* begin INPUT RECORDS *
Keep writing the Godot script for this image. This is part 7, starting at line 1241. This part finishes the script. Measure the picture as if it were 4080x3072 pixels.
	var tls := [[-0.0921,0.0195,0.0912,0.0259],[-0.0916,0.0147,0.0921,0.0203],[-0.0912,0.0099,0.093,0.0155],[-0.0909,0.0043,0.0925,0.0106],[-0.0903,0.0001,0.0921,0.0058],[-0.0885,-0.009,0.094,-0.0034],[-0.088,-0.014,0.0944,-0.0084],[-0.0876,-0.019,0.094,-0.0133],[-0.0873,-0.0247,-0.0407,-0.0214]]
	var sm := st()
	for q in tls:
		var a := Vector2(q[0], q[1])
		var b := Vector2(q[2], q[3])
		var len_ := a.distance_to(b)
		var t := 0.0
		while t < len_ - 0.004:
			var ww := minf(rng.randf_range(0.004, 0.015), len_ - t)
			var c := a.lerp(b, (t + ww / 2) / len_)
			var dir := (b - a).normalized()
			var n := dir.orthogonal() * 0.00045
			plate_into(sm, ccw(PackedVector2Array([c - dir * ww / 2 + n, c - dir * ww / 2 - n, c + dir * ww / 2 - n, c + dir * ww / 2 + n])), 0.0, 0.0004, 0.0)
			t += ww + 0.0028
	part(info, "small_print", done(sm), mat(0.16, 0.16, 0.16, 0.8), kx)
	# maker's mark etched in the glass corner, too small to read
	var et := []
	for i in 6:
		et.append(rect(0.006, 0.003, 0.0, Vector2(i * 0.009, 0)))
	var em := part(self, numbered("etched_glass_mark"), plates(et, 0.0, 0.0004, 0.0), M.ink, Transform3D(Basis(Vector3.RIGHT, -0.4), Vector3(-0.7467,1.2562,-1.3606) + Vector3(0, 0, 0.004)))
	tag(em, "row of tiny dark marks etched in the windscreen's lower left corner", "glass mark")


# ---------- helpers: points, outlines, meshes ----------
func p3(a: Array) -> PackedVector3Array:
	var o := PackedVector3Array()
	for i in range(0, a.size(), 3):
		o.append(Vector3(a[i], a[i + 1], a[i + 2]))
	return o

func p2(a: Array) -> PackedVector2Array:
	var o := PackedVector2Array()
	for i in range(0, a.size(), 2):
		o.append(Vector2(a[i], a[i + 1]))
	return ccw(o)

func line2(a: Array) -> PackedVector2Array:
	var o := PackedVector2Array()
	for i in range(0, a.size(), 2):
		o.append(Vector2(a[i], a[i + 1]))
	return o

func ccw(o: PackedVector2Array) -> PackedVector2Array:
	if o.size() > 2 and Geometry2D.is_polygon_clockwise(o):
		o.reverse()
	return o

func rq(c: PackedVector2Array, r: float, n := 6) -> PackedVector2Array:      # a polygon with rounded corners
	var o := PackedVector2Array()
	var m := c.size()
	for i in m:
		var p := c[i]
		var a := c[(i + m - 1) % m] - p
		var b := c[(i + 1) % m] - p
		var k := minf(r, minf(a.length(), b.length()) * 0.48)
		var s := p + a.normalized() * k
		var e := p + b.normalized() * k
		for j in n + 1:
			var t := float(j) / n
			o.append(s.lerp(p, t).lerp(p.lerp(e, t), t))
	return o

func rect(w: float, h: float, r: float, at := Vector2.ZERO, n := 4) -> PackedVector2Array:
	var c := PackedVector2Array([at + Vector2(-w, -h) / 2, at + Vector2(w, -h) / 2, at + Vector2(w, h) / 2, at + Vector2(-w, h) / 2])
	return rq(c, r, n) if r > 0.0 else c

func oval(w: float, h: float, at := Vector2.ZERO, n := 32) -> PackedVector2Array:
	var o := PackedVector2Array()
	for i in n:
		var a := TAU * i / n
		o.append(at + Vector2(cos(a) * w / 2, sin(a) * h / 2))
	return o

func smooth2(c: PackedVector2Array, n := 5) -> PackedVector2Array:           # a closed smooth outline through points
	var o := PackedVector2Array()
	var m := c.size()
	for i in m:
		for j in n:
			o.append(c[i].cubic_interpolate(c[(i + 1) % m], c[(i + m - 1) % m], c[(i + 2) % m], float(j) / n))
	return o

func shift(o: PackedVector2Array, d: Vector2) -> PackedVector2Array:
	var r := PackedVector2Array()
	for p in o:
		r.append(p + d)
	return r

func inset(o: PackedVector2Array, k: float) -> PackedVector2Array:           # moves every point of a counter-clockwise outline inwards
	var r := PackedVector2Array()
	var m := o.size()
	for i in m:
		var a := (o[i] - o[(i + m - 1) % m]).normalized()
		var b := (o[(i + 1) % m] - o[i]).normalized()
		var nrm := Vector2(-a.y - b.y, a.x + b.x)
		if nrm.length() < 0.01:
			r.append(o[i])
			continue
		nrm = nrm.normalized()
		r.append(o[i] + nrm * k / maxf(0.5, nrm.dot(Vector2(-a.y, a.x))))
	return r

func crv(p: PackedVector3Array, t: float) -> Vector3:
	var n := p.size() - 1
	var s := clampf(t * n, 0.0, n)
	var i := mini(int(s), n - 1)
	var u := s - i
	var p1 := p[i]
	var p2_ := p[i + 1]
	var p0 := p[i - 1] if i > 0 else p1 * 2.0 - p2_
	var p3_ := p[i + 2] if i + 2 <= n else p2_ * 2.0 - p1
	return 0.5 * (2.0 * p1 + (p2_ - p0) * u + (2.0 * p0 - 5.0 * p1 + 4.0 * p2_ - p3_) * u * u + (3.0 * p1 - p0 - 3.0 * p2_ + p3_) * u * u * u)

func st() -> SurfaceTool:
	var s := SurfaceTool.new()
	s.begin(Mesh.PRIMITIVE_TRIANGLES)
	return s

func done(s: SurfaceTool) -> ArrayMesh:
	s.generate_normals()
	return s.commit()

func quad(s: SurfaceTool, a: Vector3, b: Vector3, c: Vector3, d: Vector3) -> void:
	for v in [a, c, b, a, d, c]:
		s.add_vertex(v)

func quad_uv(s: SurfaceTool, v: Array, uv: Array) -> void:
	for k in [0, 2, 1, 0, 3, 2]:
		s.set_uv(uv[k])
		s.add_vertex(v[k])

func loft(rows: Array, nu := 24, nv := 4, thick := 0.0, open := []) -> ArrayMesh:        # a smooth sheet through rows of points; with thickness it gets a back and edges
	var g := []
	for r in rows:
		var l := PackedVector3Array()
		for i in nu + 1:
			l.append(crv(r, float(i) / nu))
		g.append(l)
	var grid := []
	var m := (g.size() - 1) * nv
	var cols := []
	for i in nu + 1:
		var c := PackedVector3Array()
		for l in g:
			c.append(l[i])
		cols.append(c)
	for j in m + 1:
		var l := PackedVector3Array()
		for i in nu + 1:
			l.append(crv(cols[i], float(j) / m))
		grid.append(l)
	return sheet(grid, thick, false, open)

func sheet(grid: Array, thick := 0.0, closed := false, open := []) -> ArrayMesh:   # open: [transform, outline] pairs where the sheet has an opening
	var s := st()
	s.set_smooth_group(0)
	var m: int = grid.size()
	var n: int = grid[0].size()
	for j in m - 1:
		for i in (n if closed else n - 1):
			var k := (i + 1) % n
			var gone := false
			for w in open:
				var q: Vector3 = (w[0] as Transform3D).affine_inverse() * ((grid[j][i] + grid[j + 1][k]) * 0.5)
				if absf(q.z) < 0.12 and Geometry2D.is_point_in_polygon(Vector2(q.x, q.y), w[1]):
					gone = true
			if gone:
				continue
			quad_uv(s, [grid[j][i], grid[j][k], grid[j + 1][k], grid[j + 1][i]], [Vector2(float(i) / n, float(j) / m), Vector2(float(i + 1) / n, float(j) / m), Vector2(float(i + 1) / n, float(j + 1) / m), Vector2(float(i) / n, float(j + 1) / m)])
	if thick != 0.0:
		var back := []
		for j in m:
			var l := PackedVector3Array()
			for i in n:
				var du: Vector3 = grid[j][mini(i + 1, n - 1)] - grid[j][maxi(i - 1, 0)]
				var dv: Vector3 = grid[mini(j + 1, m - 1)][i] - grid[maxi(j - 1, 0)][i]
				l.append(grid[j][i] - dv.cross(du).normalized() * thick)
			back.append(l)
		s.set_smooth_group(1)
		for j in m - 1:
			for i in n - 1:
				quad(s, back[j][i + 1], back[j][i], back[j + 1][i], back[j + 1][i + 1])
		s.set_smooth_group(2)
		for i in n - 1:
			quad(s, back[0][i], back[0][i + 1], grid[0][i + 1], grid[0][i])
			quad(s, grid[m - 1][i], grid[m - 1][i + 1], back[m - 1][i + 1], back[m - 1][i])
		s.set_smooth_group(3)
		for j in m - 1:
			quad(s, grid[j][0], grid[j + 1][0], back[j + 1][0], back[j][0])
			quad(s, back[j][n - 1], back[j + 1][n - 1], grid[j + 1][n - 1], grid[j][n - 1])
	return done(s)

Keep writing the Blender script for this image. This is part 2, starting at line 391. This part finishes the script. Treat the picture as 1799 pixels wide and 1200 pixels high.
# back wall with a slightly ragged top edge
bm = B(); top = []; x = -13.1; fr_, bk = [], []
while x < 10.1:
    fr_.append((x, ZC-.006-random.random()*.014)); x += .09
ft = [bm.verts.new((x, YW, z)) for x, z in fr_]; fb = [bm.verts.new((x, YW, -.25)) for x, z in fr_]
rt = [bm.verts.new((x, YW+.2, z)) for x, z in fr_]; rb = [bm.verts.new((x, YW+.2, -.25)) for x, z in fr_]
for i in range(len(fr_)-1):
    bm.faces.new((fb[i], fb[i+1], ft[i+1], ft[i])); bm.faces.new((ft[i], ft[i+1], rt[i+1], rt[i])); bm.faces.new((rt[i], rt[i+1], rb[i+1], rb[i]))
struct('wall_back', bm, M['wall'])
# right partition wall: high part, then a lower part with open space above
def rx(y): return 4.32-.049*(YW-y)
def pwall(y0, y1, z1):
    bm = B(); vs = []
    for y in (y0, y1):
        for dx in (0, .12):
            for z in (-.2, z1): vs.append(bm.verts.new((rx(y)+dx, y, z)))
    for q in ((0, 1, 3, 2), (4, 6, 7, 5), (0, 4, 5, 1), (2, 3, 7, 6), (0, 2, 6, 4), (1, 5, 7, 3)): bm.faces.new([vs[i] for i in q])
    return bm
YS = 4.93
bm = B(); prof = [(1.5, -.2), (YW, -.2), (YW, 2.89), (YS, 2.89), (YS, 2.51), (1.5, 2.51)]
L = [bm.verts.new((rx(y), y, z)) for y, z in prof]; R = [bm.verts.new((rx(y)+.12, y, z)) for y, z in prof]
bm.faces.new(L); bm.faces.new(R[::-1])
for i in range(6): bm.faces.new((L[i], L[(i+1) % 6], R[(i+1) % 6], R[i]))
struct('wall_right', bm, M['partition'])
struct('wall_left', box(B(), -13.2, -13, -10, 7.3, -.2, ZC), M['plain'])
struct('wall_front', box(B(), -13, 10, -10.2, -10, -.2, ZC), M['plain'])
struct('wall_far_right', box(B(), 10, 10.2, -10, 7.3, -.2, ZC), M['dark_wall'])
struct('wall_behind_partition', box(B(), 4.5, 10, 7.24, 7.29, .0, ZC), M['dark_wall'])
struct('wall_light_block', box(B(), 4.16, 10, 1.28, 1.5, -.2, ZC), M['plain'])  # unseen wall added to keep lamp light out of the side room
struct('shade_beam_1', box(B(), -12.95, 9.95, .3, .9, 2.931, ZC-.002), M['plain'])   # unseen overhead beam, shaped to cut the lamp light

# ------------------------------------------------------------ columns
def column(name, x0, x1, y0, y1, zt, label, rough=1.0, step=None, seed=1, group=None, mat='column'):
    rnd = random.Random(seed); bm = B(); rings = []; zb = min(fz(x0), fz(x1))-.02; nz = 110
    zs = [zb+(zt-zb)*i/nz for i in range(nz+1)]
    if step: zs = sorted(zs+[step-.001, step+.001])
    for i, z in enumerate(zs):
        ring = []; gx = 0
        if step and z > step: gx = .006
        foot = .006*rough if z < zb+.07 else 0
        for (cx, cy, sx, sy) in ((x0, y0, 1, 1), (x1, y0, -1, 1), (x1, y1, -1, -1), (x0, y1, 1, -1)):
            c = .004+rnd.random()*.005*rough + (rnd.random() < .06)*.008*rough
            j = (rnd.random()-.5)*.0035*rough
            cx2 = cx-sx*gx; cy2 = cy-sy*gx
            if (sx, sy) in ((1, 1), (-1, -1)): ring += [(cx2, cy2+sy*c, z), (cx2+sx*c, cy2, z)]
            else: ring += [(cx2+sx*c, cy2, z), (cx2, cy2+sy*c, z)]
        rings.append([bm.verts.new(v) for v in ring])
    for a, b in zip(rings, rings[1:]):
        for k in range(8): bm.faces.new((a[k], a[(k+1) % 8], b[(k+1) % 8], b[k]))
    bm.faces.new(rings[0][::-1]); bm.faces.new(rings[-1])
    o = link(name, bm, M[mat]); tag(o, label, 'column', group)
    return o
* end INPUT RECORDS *
(GOAL): Using the listing above, return all lines where the word "writing" occurs.

(EXERCISE RESPONSE):
Keep writing the Godot script for this image. This is part 7, starting at line 1241. This part finishes the script. Measure the picture as if it were 4080x3072 pixels.
Keep writing the Blender script for this image. This is part 2, starting at line 391. This part finishes the script. Treat the picture as 1799 pixels wide and 1200 pixels high.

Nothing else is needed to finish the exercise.